Само понятие «адвайта» («недвойственность») предполагает, что нечто все-таки есть: это Брахман, который проявляет себя через наше «я». Брахман реален, мир нереален, джива (индивидуальная душа) и Брахман – одно и то же. Действительно, Брахман адвайты очень напоминает шунью (пустоту) буддизма мадхьямики, в которой подлинной реальностью признается пустота, и о которой, как и о Брахмане, нельзя сказать ничего. То, что есть страдающие существа – тоже иллюзия: на высшей точке зрения все уже спасены, все находятся в пустоте (хоть и не все об этом знают), так же, как в адвайта-веданте все уже тождественны Брахману, нет ничего, кроме него. К тому же Брахман в адвайта-веданте – это мировое «я», в то время как шунья в некоторых вариантах буддизма есть союз ясности (сознания) и пустоты. Но такое наивное представление вызывает серьёзные сомнения. И вообще, встречающаяся у ряда современных учителей адвайты, частичная (с оговорками) реабилитация концепции «я» сильно напоминает еще одну скрытую форму реабилитации иллюзии бытия.
Мир плох. Пока страдает хотя бы один человек, любой оптимизм становится глумлением над его страданиями. Лучше ничему не быть изначально, но бытие, хоть и условно, но есть, и есть мы. Смерть – это возвращение домой, это «вправление вывиха» пустоты, исцеление от боли жизни. А всё остальное (наверно, включая адвайту, при всей её привлекательности) – это более или менее неудачные попытки примириться с существованием, сделать бытие хоть в какой-то степени сносным. Возникают различные идеи, которые претендуют на роль недостающего звена между «ничто» и «нечто». Например, воля Шопенгауэра. Или Бог – неважно, как Он описывается. Или сознание. Тогда получается, что есть нечто большее, чем ничто, но возможно ли такое? Ведь даже христианские мистики говорят о ничто как предшествующем Богу. Отец Сергий Булгаков пишет: «В отношении к этому Ничто всякое бытие: божественное ли, или мировое и человеческое, есть уже некое что: в Ничто возникает что…» [9, с. 122] А Эмиль Сиоран замечает: «Над нами всегда кто-то стоит, и даже над Богом возвышается Небытие». [38, с. 78]
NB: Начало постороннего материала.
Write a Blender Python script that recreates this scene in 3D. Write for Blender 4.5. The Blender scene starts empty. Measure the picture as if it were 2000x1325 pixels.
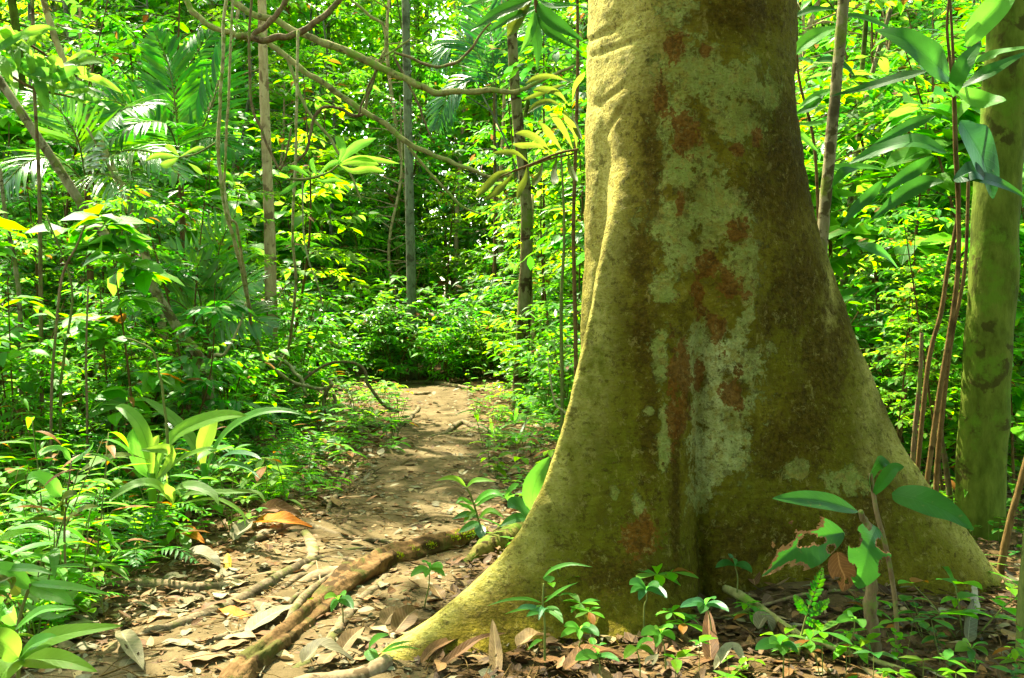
import bpy, math, random
import numpy as np
from mathutils import Vector, noise as mnoise

random.seed(7)
RNG = np.random.default_rng(7)
scene = bpy.context.scene
COL = scene.collection
R = math.radians

# ------------------------------------------------------------------ camera
CAM_H = 1.05
F = 1944.0                                   # focal length in photograph pixels (2000 wide)
PITCH = math.atan(42.5 / F)
cam_d = bpy.data.cameras.new('camera')
cam_d.sensor_width = 36.0
cam_d.lens = 36.0 * F / 2000.0
cam_d.clip_start = 0.05
cam_d.clip_end = 2000
cam = bpy.data.objects.new('camera', cam_d)
COL.objects.link(cam)
cam.location = (0, 0, CAM_H)
cam.rotation_euler = (math.pi / 2 - PITCH, 0, 0)
scene.camera = cam
CP, SP = math.cos(PITCH), math.sin(PITCH)


def P(sx, sy, Y):
    """the point at distance Y in front of the camera that shows at pixel (sx, sy) of the 2000 wide photograph"""
    u, v = (sx - 1000) / F, (sy - 662.5) / F
    dy, dz = CP - v * SP, -SP - v * CP
    k = Y / dy
    return Vector((u * k, Y, CAM_H + dz * k))


def screen(p):
    x, y, z = p[0], p[1], p[2] - CAM_H
    d = y * CP - z * SP
    up = y * SP + z * CP
    if d < 0.05:
        return (-9999, -9999)
    return (1000 + F * x / d, 662.5 - F * up / d)


# ------------------------------------------------------------------ sun direction
SUN_EL, SUN_AZ = R(57), R(-38)               # azimuth measured from +Y towards +X
S = np.array([math.sin(SUN_AZ) * math.cos(SUN_EL), math.cos(SUN_AZ) * math.cos(SUN_EL), math.sin(SUN_EL)])

TREE = (0.716, 4.0)

# ------------------------------------------------------------------ ground height
PATH_Y = np.array([0.0, 2.0, 3.0, 3.85, 5.4, 7.3, 8.9, 11.3, 14.1, 15.6, 17.5, 20.0])
PATH_X = np.array([-0.70, -0.74, -0.74, -0.69, -0.50, -0.56, -0.64, -0.87, -1.18, -1.9, -3.6, -6.5])
PATH_W = np.array([0.70, 0.68, 0.66, 0.60, 0.50, 0.47, 0.44, 0.44, 0.56, 0.55, 0.5, 0.5])


def path_x(y): return np.interp(y, PATH_Y, PATH_X)
def path_w(y): return np.interp(y, PATH_Y, PATH_W)


def height(x, y):
    x = np.asarray(x, float); y = np.asarray(y, float)
    h = 0.018 * np.sin(1.7 * x + 0.6 * y) * np.cos(1.3 * y - 0.5 * x) + 0.010 * np.sin(4.1 * x - 2.7 * y + 1) + 0.006 * np.sin(7.7 * y + 5.1 * x)
    h = h + 0.075 * np.exp(-((x - 1.05) ** 2 / 0.18 + (y - 3.72) ** 2 / 0.10))
    h = h + 0.05 * np.exp(-((x + 0.1) ** 2 / 0.1 + (y - 3.3) ** 2 / 0.2))
    d = x - path_x(y)
    h = h + 0.10 / (1 + np.exp((d + 1.2) * 5)) + 0.06 / (1 + np.exp(-(d - 1.0) * 5)) / (1 + np.exp(-(y - 5.6) * 3))
    h = h + 0.03 * np.clip(y - 15, 0, 40) + 0.05 * np.clip(-x - 3, 0, 8)
    return h


def G(sx, sy, lift=0.0):
    """point on the ground seen at a pixel"""
    u, v = (sx - 1000) / F, (sy - 662.5) / F
    d = Vector((u, CP - v * SP, -SP - v * CP))
    t = 1.5
    while t < 40:
        q = Vector((0, 0, CAM_H)) + d * t
        if q.z < float(height(q.x, q.y)) + lift:
            break
        t += 0.02
    return q


def gz(x, y): return float(height(x, y))


# ------------------------------------------------------------------ mesh builder
class MB:
    def __init__(self):
        self.v, self.q, self.t, self.uv, self.qm, self.tm = [], [], [], [], [], []
        self.n = 0

    def add(self, V, quads=None, tris=None, UV=None, mat=0):
        V = np.asarray(V, float).reshape(-1, 3)
        self.v.append(V)
        self.uv.append(np.zeros((len(V), 2)) if UV is None else np.asarray(UV, float).reshape(-1, 2))
        if quads is not None and len(quads):
            self.q.append(np.asarray(quads, int).reshape(-1, 4) + self.n); self.qm.append(np.full(len(self.q[-1]), mat))
        if tris is not None and len(tris):
            self.t.append(np.asarray(tris, int).reshape(-1, 3) + self.n); self.tm.append(np.full(len(self.t[-1]), mat))
        self.n += len(V)
        return self

    def merge(self, o, mat=0, M=None):
        if o.n == 0: return self
        V = np.concatenate(o.v)
        if M is not None: V = V @ np.array(M.to_3x3()).T + np.array(M.translation)
        self.add(V, np.concatenate(o.q) if o.q else None, np.concatenate(o.t) if o.t else None, np.concatenate(o.uv), mat)
        return self

    def mesh(self, name, mats):
        me = bpy.data.meshes.new(name)
        V = np.concatenate(self.v) if self.v else np.zeros((0, 3))
        Q = np.concatenate(self.q) if self.q else np.zeros((0, 4), int)
        T = np.concatenate(self.t) if self.t else np.zeros((0, 3), int)
        me.vertices.add(len(V)); me.vertices.foreach_set('co', V.astype(np.float32).ravel())
        L = np.concatenate([Q.ravel(), T.ravel()]).astype(np.int32)
        me.loops.add(len(L)); me.loops.foreach_set('vertex_index', L)
        np_ = len(Q) + len(T)
        st = np.concatenate([np.arange(len(Q)) * 4, len(Q) * 4 + np.arange(len(T)) * 3]).astype(np.int32)
        me.polygons.add(np_); me.polygons.foreach_set('loop_start', st)
        me.polygons.foreach_set('use_smooth', np.ones(np_, bool))
        mi = np.concatenate(self.qm + self.tm) if np_ else np.zeros(0)
        me.polygons.foreach_set('material_index', mi.astype(np.int32))
        uvl = me.uv_layers.new(name='UVMap')
        UV = np.concatenate(self.uv) if self.uv else np.zeros((0, 2))
        uvl.data.foreach_set('uv', UV[L].astype(np.float32).ravel())
        for m in (mats if isinstance(mats, (list, tuple)) else [mats]): me.materials.append(m)
        me.update(calc_edges=True)
        me.validate()
        return me

    def build(self, name, mats, parent=None):
        o = bpy.data.objects.new(name, self.mesh(name, mats))
        COL.objects.link(o)
        if parent is not None: o.parent = parent
        return o


def empty(name, loc=(0, 0, 0), rz=0.0):
    o = bpy.data.objects.new(name, None); COL.objects.link(o)
    o.location = loc; o.rotation_euler = (0, 0, rz); o.empty_display_size = 0.1
    return o


def tag(o, label=None, cat=None, group=None, kind=None):
    if label: o['label'] = label
    if cat: o['category'] = cat
    if group: o['group'] = group
    if kind: o['kind'] = kind
    return o


def copy_tree(o, parent=None):
    c = o.copy(); COL.objects.link(c)
    if parent is not None: c.parent = parent
    for ch in [x for x in KIDS.get(o.name, [])]:
        copy_tree(ch, c)
    return c


KIDS = {}


def kid(parent, o):
    o.parent = parent
    KIDS.setdefault(parent.name, []).append(o)
    return o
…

Практически каждый человек в своем подсознании скрывает нигилистические идеи. При этом вопрос стоит только так: выступить на стороне истины или на стороне жизни. Любой «нормальный» человек перед лицом такой дилеммы неизбежно выбирает жизнь, причём не столько под влиянием разума, сколько подчиняясь инстинкту. Как писал в этой связи Джек Лондон: «Инстинкт создаёт, выполняет работу видов. Разум критикует, разрушает, отрицает и заканчивает чистым нигилизмом». [21, с. 158] Поэтому истина последовательного нигилизма каждый раз представляет собою крайне индивидуальное, личное переживание. У каждого, кто решился заглянуть за пределы «наличной реальности», она своя. Философия небытия это одновременно танатософия.
Способно ли что-нибудь решить проблему страданий всего человечества? Атомная бомба? Этот вариант не обсуждался ни Шопенгауэром, ни Буддой. Любой опыт умирания является глубоко индивидуальным. Как говорил Морис Бланшо в эссе «Литература и право на смерть», главный недостаток окончательной смерти заключается в том, что она напрочь лишает человека возможности испробовать опыт умирания еще раз. [3, с. 61]
«Жизнь облечена в смерть и вместе с тем пронизана смертью; она с начала до конца окутана смертью, проникнута и пропитана ею. Итак, лишь при поверхностном и чисто грамматическом прочтении бытие говорит только о бытии и жизнь – только о жизни. Жизнь говорит нам о смерти, более того – только о смерти она и говорит. Пойдем далее: о чем бы ни зашла речь, в каком-то смысле речь идет о смерти; говорить на любую тему – например, о надежде, – значит непременно говорить о смерти; говорить о боли – значит говорить о смерти, не называя ее; философствовать о времени – значит, при помощи темпоральности и, не называя смерть по имени, философствовать о смерти; размышлять о видимости, в которой смешаны бытие и небытие, значит имплицитно размышлять о смерти…», – писал Владимир Янкелевич. [67, с. 99]
Когда мы слышим о том, что кто-то умер, у нас иногда возникает весьма странное чувство. Это ощущение возникает помимо нашей воли, и мы подвергаем себя жесткому анализу в такие моменты. Мы честно спрашиваем себя: «А ты готов умереть прямо сейчас? Сию минуту?» Признаемся: далеко не всегда мы отвечаем утвердительно. Мы почему-то вспоминаем, что у всех мертвецов глубоко в носовые пазухи вложена вата, чтобы не вытекала жидкость. Мы представляем, как их перед похоронами выпотрошили и наскоро заштопали от лобка до горла. Мы слышим глухие удары молотка по гробу и видим, как ящик опускают в холодную глиняную яму. Мы видим могильщиков, за считанные минуты засыпающих эту яму. Блин, а как там дышать-то?!